FYI, the structure the EMC series currently takes (in my local branch)
is as follows:
- clock implementation in CAR code. This just knows about allowed rates
and which parents should have them and handles reparenting when required.
- memory/tegra124-emc: this contains the EMC rate change sequence and
exports an API which the clock driver uses.
- memory/tegra124-mc: contains API to write registers in MC memory
space, used by memory/tegra124-emc.
(I decided that this is cleaner than having a huge EMC driver that uses
an API exported by CAR)
I'm not sure if adding the bandwidth management code to the clock or
memory/emc driver would be best. But we can decide that later.
I need to clean up the series after the big refactorings; I'll submit a
new version once that's done.
Mikko
(P.S. my internship ended so I'm using this address now)
On 09/05/2014 01:22 PM, Tomeu Vizoso wrote:
On 26 August 2014 09:42, Mikko Perttunen <mperttunen@xxxxxxxxxx> wrote:
On 25/08/14 20:40, Stephen Warren wrote:
On 07/11/2014 08:18 AM, Mikko Perttunen wrote:
Hi everyone,
this series adds support for the EMC (external memory controller) clock
in the Tegra124 system-on-chip. The series has been tested on Jetson TK1.
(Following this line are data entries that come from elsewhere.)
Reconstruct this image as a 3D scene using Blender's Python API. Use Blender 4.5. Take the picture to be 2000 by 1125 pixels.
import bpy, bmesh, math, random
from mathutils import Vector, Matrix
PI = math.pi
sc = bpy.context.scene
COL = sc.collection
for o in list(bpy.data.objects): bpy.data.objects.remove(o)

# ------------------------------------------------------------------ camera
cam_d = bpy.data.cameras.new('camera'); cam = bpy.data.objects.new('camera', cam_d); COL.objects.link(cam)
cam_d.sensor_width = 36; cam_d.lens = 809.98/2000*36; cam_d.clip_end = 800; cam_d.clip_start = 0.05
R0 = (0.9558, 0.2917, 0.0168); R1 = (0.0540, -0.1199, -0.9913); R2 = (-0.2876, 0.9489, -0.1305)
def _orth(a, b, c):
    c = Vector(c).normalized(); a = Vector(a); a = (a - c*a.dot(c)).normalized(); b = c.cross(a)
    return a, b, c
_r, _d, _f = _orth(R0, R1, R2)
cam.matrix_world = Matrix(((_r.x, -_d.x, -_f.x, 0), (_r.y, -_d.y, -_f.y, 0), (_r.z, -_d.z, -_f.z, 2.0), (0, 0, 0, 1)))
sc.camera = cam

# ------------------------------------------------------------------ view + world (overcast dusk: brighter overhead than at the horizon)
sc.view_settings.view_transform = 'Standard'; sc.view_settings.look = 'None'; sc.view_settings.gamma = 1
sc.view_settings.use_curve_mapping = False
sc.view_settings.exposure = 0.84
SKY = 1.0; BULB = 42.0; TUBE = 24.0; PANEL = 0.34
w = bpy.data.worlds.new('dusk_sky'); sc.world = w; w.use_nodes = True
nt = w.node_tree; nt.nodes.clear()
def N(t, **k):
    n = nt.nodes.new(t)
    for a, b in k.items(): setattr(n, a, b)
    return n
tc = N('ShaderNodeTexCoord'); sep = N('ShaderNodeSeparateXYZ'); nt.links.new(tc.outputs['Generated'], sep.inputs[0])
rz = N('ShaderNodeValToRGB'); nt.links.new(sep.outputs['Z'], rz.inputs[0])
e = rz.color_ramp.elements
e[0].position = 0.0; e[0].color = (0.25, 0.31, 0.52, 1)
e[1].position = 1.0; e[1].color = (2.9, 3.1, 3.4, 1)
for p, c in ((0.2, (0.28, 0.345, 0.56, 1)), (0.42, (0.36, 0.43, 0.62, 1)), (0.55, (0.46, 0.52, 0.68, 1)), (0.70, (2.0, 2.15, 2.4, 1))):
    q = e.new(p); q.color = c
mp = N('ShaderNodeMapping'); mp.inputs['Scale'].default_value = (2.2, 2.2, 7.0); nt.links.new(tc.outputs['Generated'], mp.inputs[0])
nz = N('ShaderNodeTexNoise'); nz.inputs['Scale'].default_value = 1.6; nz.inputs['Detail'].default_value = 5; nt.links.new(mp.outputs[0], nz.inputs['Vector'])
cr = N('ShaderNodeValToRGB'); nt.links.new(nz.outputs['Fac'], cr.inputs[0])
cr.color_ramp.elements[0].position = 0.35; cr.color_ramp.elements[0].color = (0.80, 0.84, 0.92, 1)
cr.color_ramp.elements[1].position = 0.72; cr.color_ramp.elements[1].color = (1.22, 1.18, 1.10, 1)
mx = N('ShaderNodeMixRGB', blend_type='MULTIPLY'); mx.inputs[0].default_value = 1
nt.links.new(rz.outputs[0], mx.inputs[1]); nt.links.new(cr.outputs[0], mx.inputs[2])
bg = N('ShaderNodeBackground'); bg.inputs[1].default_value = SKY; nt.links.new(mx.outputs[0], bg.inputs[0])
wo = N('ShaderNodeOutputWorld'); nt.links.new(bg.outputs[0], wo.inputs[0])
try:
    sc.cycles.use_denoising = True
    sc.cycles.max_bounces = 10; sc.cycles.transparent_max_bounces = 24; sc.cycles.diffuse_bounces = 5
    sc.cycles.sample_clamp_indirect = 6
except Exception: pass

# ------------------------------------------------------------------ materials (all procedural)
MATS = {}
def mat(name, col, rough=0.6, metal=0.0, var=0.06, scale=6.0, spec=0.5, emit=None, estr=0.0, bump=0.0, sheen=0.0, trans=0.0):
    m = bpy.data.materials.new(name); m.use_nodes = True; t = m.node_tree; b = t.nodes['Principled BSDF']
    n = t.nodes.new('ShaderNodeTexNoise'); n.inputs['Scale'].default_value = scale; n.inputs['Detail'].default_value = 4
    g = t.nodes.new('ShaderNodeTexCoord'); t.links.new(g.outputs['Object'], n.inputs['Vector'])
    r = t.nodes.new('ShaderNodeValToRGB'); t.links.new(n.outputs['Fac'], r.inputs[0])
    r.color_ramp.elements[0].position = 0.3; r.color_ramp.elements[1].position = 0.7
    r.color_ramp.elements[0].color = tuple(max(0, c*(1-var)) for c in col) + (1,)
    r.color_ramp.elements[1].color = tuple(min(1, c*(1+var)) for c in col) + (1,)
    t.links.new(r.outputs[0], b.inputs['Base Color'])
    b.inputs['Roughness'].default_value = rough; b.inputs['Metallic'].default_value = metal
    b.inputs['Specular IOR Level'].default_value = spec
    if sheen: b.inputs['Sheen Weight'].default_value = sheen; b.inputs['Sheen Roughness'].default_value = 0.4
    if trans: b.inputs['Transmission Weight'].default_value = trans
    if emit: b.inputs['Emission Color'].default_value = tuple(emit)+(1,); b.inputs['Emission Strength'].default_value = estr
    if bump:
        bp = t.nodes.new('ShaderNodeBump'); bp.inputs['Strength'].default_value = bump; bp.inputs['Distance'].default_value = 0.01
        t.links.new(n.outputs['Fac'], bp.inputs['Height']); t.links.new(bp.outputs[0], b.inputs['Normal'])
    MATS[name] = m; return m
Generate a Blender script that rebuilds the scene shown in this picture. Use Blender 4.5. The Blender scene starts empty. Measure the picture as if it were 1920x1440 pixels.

The first two patches remove the old "emc_mux" and "emc" clocks from the
clock tree and the device tree bindings. This is, of course, not
backwards
compatible, but as these clocks have never been useful for anything
(apart from maybe reading the boot rate of the EMC clock). If this is
still
not acceptable, the second patch can be dropped.
...
Mikko, this series had some comments, especially on the DT binding
(patch 5/8) and how the MC/EMC drivers interact. Is there an updated
version of the series? Or, is the series replaced by Tomeu Vizoso's work?
Yes, I have a v2 with these comments addressed. One concern, though, is the
part writing to CLK_SOURCE_EMC. If some other driver also wants to read this
register (MC, likely), we might need to have an API for it in the CAR
driver. On the other hand, maybe not, since it's only one register. Thierry?
Another point is that v2 adds a new API to the MC driver, which also doesn't
exist yet. The EMC driver can technically work without the MC driver (but
with a header for MC added), but I'm not sure the result would be very
useful.
I believe the plan is that Tomeu's EMC code will be integrated into this EMC
driver once both are ready.
That's mostly right. My clk constraints series just allow consumers to
influence the effective rate of a clock, such as the EMC. And the
pm_qos series will allow to track the total memory bandwidth needs in
the system. I'm not sure yet where in the code this tracking will be
done. It could be done in an EMC driver in drivers/memory, but it's
probably too unrelated to be placed in the EMC clock driver.